## Exercise aim
Every entry below should be transcribed exactly; pictures stay out of the copy.

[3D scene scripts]
..............................
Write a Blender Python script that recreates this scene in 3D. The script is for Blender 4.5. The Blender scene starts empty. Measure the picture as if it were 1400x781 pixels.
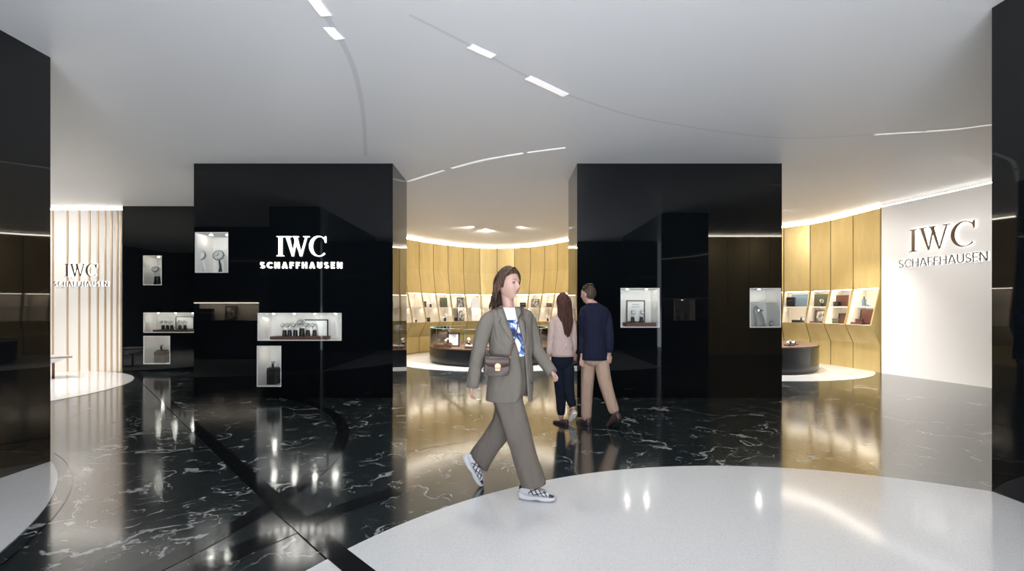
import bpy, bmesh, math, random
from mathutils import Vector, Matrix
random.seed(7)
S = bpy.context.scene
COL = S.collection
PI = math.pi
EYE, F, CX, HY = 1.42, 640.0, 692.0, 423.0
CEIL = 3.76
WT = 3.69          # top of the panelled walls (a light cove runs above)

def W(px, py, y):
    """point of the place seen along a photo direction at distance y"""
    return Vector(((px-CX)/F*y, y, EYE-(py-HY)/F*y))
def X(px, y): return (px-CX)/F*y
def Z(py, y): return EYE-(py-HY)/F*y

# ------------------------------------------------------------------ materials
def mat(name, col, rough=0.5, metal=0.0, spec=0.5, emit=None, strength=0.0, coat=0.0, coat_r=0.05, ior=1.5):
    m = bpy.data.materials.new(name); m.use_nodes = True
    b = m.node_tree.nodes['Principled BSDF']
    b.inputs['Base Color'].default_value = (*col, 1)
    b.inputs['Roughness'].default_value = rough
    b.inputs['Metallic'].default_value = metal
    b.inputs['Specular IOR Level'].default_value = spec
    b.inputs['IOR'].default_value = ior
    b.inputs['Coat Weight'].default_value = coat
    b.inputs['Coat Roughness'].default_value = coat_r
    if emit:
        b.inputs['Emission Color'].default_value = (*emit, 1)
        b.inputs['Emission Strength'].default_value = strength
    return m
def nodes(m): return m.node_tree.nodes, m.node_tree.links, m.node_tree.nodes['Principled BSDF']
def ramp(N, stops, interp='LINEAR'):
    r = N.new('ShaderNodeValToRGB'); r.color_ramp.interpolation = interp
    e = r.color_ramp.elements
    while len(e) < len(stops): e.new(0.5)
    for el, (p, c) in zip(e, stops):
        el.position = p; el.color = (*c, 1) if len(c) == 3 else c
    return r
def coords(N, L, scale=(1,1,1), kind='Object'):
    t = N.new('ShaderNodeTexCoord'); mp = N.new('ShaderNodeMapping')
    mp.inputs['Scale'].default_value = scale
    L.new(t.outputs[kind], mp.inputs['Vector']); return mp
def noise(N, L, vec, scale, detail=4, rough=0.5, dist=0.0):
    n = N.new('ShaderNodeTexNoise'); n.inputs['Scale'].default_value = scale
    n.inputs['Detail'].default_value = detail; n.inputs['Roughness'].default_value = rough
    n.inputs['Distortion'].default_value = dist
    if vec is not None: L.new(vec, n.inputs['Vector'])
    return n
def mathn(N, L, op, a, b=None, clamp=False):
    n = N.new('ShaderNodeMath'); n.operation = op; n.use_clamp = clamp
    for i, v in enumerate((a, b)):
        if v is None: continue
        if isinstance(v, (int, float)): n.inputs[i].default_value = v
        else: L.new(v, n.inputs[i])
    return n.outputs[0]
def cloth(name, col, rough=0.9, scale=260, amount=0.07, bump=0.15):
    m = mat(name, col, rough, spec=0.2); N, L, b = nodes(m)
    c = coords(N, L, (1,1,1)); n = noise(N, L, c.outputs[0], scale, 3)
    r = ramp(N, [(0.3, tuple(x*(1-amount) for x in col)), (0.7, tuple(min(1, x*(1+amount)) for x in col))])
    L.new(n.outputs['Fac'], r.inputs['Fac']); L.new(r.outputs['Color'], b.inputs['Base Color'])
    cc = coords(N, L, (1,1,0.45)); n2 = noise(N, L, cc.outputs[0], 8, 2, 0.5, 0.8)
    bp = N.new('ShaderNodeBump'); bp.inputs['Strength'].default_value = 0.75; bp.inputs['Distance'].default_value = 0.05
    L.new(n2.outputs['Fac'], bp.inputs['Height']); L.new(bp.outputs['Normal'], b.inputs['Normal'])
    return m

M = {}
M['black_gloss'] = mat('black_gloss', (0.003,0.004,0.005), 0.02, spec=0.45)
M['black_gloss2'] = mat('black_gloss_dark', (0.003,0.003,0.003), 0.03, spec=0.45)
def fac_gloss(m, ior, rough, tint=(1,1,1)):
    """polished stone: diffuse body under a clear mirror polish"""
    N, L, b = nodes(m); out = N['Material Output']
    b.inputs['Specular IOR Level'].default_value = 0.0
    g = N.new('ShaderNodeBsdfGlossy'); g.inputs['Roughness'].default_value = rough
    g.inputs['Color'].default_value = (*tint, 1)
    fr = N.new('ShaderNodeFresnel'); fr.inputs['IOR'].default_value = ior
    mx = N.new('ShaderNodeMixShader')
    L.new(fr.outputs[0], mx.inputs[0]); L.new(b.outputs[0], mx.inputs[1]); L.new(g.outputs[0], mx.inputs[2])
    L.new(mx.outputs[0], out.inputs['Surface'])
def marble():
    m = mat('black_marble', (0.01,0.01,0.01), 0.4); N, L, b = nodes(m)
    c = coords(N, L, (1,1.0,1))
    w = noise(N, L, c.outputs[0], 1.7, 5, 0.6)
    sub = N.new('ShaderNodeVectorMath'); sub.operation = 'MULTIPLY_ADD'
    sub.inputs[1].default_value = (0.55,0.55,0.55)
    L.new(w.outputs['Color'], sub.inputs[0]); L.new(c.outputs[0], sub.inputs[2])
    def vein(scale, width, mscale, lo, hi, seedoff):
        n = noise(N, L, sub.outputs[0], scale, 2.5, 0.55, 0.4)
        d = mathn(N, L, 'ABSOLUTE', mathn(N, L, 'SUBTRACT', n.outputs['Fac'], 0.5+seedoff))
        k = noise(N, L, c.outputs[0], mscale, 4, 0.65)
        wd = N.new('ShaderNodeMapRange'); wd.inputs[1].default_value = lo; wd.inputs[2].default_value = hi
        wd.inputs[3].default_value = 0.0; wd.inputs[4].default_value = width
        L.new(k.outputs['Fac'], wd.inputs[0])
        q = mathn(N, L, 'DIVIDE', mathn(N, L, 'SUBTRACT', wd.outputs[0], d), 0.006, True)
        return q
    a = vein(1.2, 0.013, 2.2, 0.42, 0.60, 0.0)
    b2 = vein(3.1, 0.012, 3.0, 0.43, 0.60, 0.03)
    s = mathn(N, L, 'MAXIMUM', a, mathn(N, L, 'MULTIPLY', b2, 0.7))
    fine = noise(N, L, c.outputs[0], 22, 4, 0.7)
    s = mathn(N, L, 'MULTIPLY', s, mathn(N, L, 'ADD', 0.3, fine.outputs['Fac']), True)
    r = ramp(N, [(0.0, (0.013,0.018,0.020)), (1.0, (0.34,0.35,0.35))])
    L.new(s, r.inputs['Fac']); L.new(r.outputs['Color'], b.inputs['Base Color'])
    fac_gloss(m, 3.0, 0.12)
    return m
M['marble'] = marble()
M['black_inlay'] = mat('black_inlay', (0.006,0.007,0.008), 0.3); fac_gloss(M['black_inlay'], 2.5, 0.09)
def terrazzo():
    m = mat('white_terrazzo', (0.75,0.76,0.77), 0.5); N, L, b = nodes(m)
    c = coords(N, L); n = noise(N, L, c.outputs[0], 130, 2, 0.6)
    r = ramp(N, [(0.35, (0.50,0.51,0.52)), (0.6, (0.60,0.61,0.62))]); L.new(n.outputs['Fac'], r.inputs['Fac'])
    L.new(r.outputs['Color'], b.inputs['Base Color']); fac_gloss(m, 1.8, 0.10)
    return m
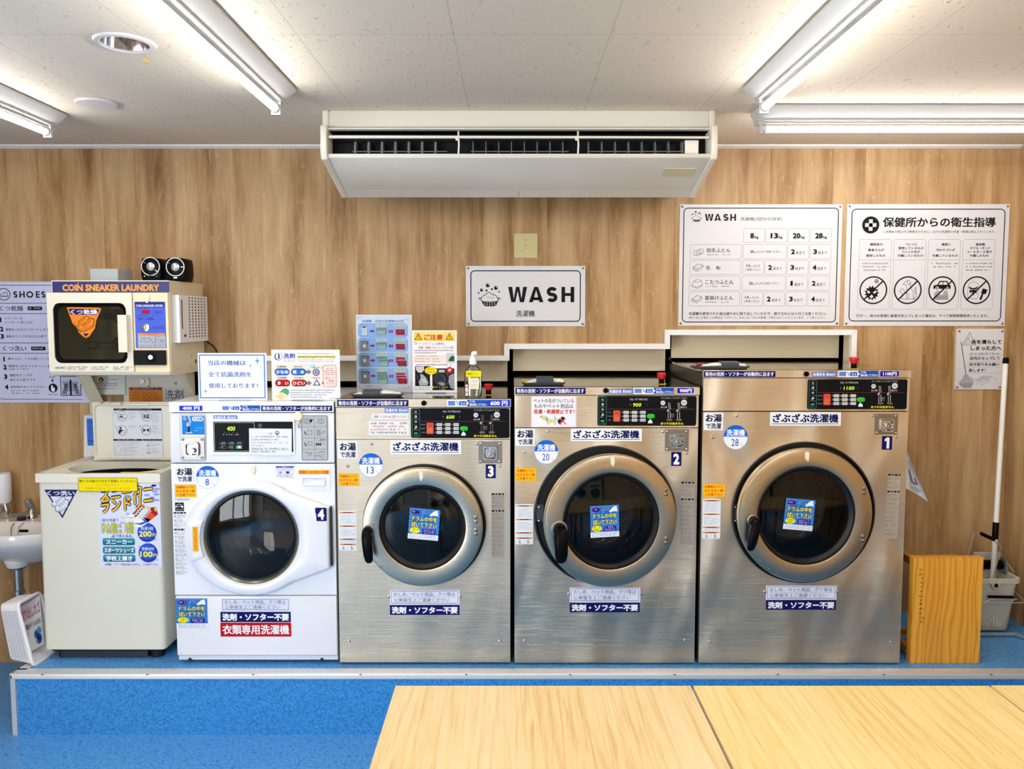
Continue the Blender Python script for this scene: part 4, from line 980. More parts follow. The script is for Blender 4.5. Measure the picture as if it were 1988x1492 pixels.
..............................
## Written reply
Write a Blender Python script that recreates this scene in 3D. The script is for Blender 4.5. The Blender scene starts empty. Measure the picture as if it were 1400x781 pixels.
import bpy, bmesh, math, random
from mathutils import Vector, Matrix
random.seed(7)
S = bpy.context.scene
COL = S.collection
PI = math.pi
EYE, F, CX, HY = 1.42, 640.0, 692.0, 423.0
CEIL = 3.76
WT = 3.69          # top of the panelled walls (a light cove runs above)

def W(px, py, y):
    """point of the place seen along a photo direction at distance y"""
    return Vector(((px-CX)/F*y, y, EYE-(py-HY)/F*y))
def X(px, y): return (px-CX)/F*y
def Z(py, y): return EYE-(py-HY)/F*y

# ------------------------------------------------------------------ materials
def mat(name, col, rough=0.5, metal=0.0, spec=0.5, emit=None, strength=0.0, coat=0.0, coat_r=0.05, ior=1.5):
    m = bpy.data.materials.new(name); m.use_nodes = True
    b = m.node_tree.nodes['Principled BSDF']
    b.inputs['Base Color'].default_value = (*col, 1)
    b.inputs['Roughness'].default_value = rough
    b.inputs['Metallic'].default_value = metal
    b.inputs['Specular IOR Level'].default_value = spec
    b.inputs['IOR'].default_value = ior
    b.inputs['Coat Weight'].default_value = coat
    b.inputs['Coat Roughness'].default_value = coat_r
    if emit:
        b.inputs['Emission Color'].default_value = (*emit, 1)
        b.inputs['Emission Strength'].default_value = strength
    return m
def nodes(m): return m.node_tree.nodes, m.node_tree.links, m.node_tree.nodes['Principled BSDF']
def ramp(N, stops, interp='LINEAR'):
    r = N.new('ShaderNodeValToRGB'); r.color_ramp.interpolation = interp
    e = r.color_ramp.elements
    while len(e) < len(stops): e.new(0.5)
    for el, (p, c) in zip(e, stops):
        el.position = p; el.color = (*c, 1) if len(c) == 3 else c
    return r
def coords(N, L, scale=(1,1,1), kind='Object'):
    t = N.new('ShaderNodeTexCoord'); mp = N.new('ShaderNodeMapping')
    mp.inputs['Scale'].default_value = scale
    L.new(t.outputs[kind], mp.inputs['Vector']); return mp
def noise(N, L, vec, scale, detail=4, rough=0.5, dist=0.0):
    n = N.new('ShaderNodeTexNoise'); n.inputs['Scale'].default_value = scale
    n.inputs['Detail'].default_value = detail; n.inputs['Roughness'].default_value = rough
    n.inputs['Distortion'].default_value = dist
    if vec is not None: L.new(vec, n.inputs['Vector'])
    return n
def mathn(N, L, op, a, b=None, clamp=False):
    n = N.new('ShaderNodeMath'); n.operation = op; n.use_clamp = clamp
    for i, v in enumerate((a, b)):
        if v is None: continue
        if isinstance(v, (int, float)): n.inputs[i].default_value = v
        else: L.new(v, n.inputs[i])
    return n.outputs[0]
def cloth(name, col, rough=0.9, scale=260, amount=0.07, bump=0.15):
    m = mat(name, col, rough, spec=0.2); N, L, b = nodes(m)
    c = coords(N, L, (1,1,1)); n = noise(N, L, c.outputs[0], scale, 3)
    r = ramp(N, [(0.3, tuple(x*(1-amount) for x in col)), (0.7, tuple(min(1, x*(1+amount)) for x in col))])
    L.new(n.outputs['Fac'], r.inputs['Fac']); L.new(r.outputs['Color'], b.inputs['Base Color'])
    cc = coords(N, L, (1,1,0.45)); n2 = noise(N, L, cc.outputs[0], 8, 2, 0.5, 0.8)
    bp = N.new('ShaderNodeBump'); bp.inputs['Strength'].default_value = 0.75; bp.inputs['Distance'].default_value = 0.05
    L.new(n2.outputs['Fac'], bp.inputs['Height']); L.new(bp.outputs['Normal'], b.inputs['Normal'])
    return m

M = {}
M['black_gloss'] = mat('black_gloss', (0.003,0.004,0.005), 0.02, spec=0.45)
M['black_gloss2'] = mat('black_gloss_dark', (0.003,0.003,0.003), 0.03, spec=0.45)
def fac_gloss(m, ior, rough, tint=(1,1,1)):
    """polished stone: diffuse body under a clear mirror polish"""
    N, L, b = nodes(m); out = N['Material Output']
    b.inputs['Specular IOR Level'].default_value = 0.0
    g = N.new('ShaderNodeBsdfGlossy'); g.inputs['Roughness'].default_value = rough
    g.inputs['Color'].default_value = (*tint, 1)
    fr = N.new('ShaderNodeFresnel'); fr.inputs['IOR'].default_value = ior
    mx = N.new('ShaderNodeMixShader')
    L.new(fr.outputs[0], mx.inputs[0]); L.new(b.outputs[0], mx.inputs[1]); L.new(g.outputs[0], mx.inputs[2])
    L.new(mx.outputs[0], out.inputs['Surface'])
def marble():
    m = mat('black_marble', (0.01,0.01,0.01), 0.4); N, L, b = nodes(m)
    c = coords(N, L, (1,1.0,1))
    w = noise(N, L, c.outputs[0], 1.7, 5, 0.6)
    sub = N.new('ShaderNodeVectorMath'); sub.operation = 'MULTIPLY_ADD'
    sub.inputs[1].default_value = (0.55,0.55,0.55)
    L.new(w.outputs['Color'], sub.inputs[0]); L.new(c.outputs[0], sub.inputs[2])
    def vein(scale, width, mscale, lo, hi, seedoff):
        n = noise(N, L, sub.outputs[0], scale, 2.5, 0.55, 0.4)
        d = mathn(N, L, 'ABSOLUTE', mathn(N, L, 'SUBTRACT', n.outputs['Fac'], 0.5+seedoff))
        k = noise(N, L, c.outputs[0], mscale, 4, 0.65)
        wd = N.new('ShaderNodeMapRange'); wd.inputs[1].default_value = lo; wd.inputs[2].default_value = hi
        wd.inputs[3].default_value = 0.0; wd.inputs[4].default_value = width
        L.new(k.outputs['Fac'], wd.inputs[0])
        q = mathn(N, L, 'DIVIDE', mathn(N, L, 'SUBTRACT', wd.outputs[0], d), 0.006, True)
        return q
    a = vein(1.2, 0.013, 2.2, 0.42, 0.60, 0.0)
    b2 = vein(3.1, 0.012, 3.0, 0.43, 0.60, 0.03)
    s = mathn(N, L, 'MAXIMUM', a, mathn(N, L, 'MULTIPLY', b2, 0.7))
    fine = noise(N, L, c.outputs[0], 22, 4, 0.7)
    s = mathn(N, L, 'MULTIPLY', s, mathn(N, L, 'ADD', 0.3, fine.outputs['Fac']), True)
    r = ramp(N, [(0.0, (0.013,0.018,0.020)), (1.0, (0.34,0.35,0.35))])
    L.new(s, r.inputs['Fac']); L.new(r.outputs['Color'], b.inputs['Base Color'])
    fac_gloss(m, 3.0, 0.12)
    return m
M['marble'] = marble()
M['black_inlay'] = mat('black_inlay', (0.006,0.007,0.008), 0.3); fac_gloss(M['black_inlay'], 2.5, 0.09)
def terrazzo():
    m = mat('white_terrazzo', (0.75,0.76,0.77), 0.5); N, L, b = nodes(m)
    c = coords(N, L); n = noise(N, L, c.outputs[0], 130, 2, 0.6)
    r = ramp(N, [(0.35, (0.50,0.51,0.52)), (0.6, (0.60,0.61,0.62))]); L.new(n.outputs['Fac'], r.inputs['Fac'])
    L.new(r.outputs['Color'], b.inputs['Base Color']); fac_gloss(m, 1.8, 0.10)
    return m
Continue the Blender Python script for this scene: part 4, from line 980. More parts follow. The script is for Blender 4.5. Measure the picture as if it were 1988x1492 pixels.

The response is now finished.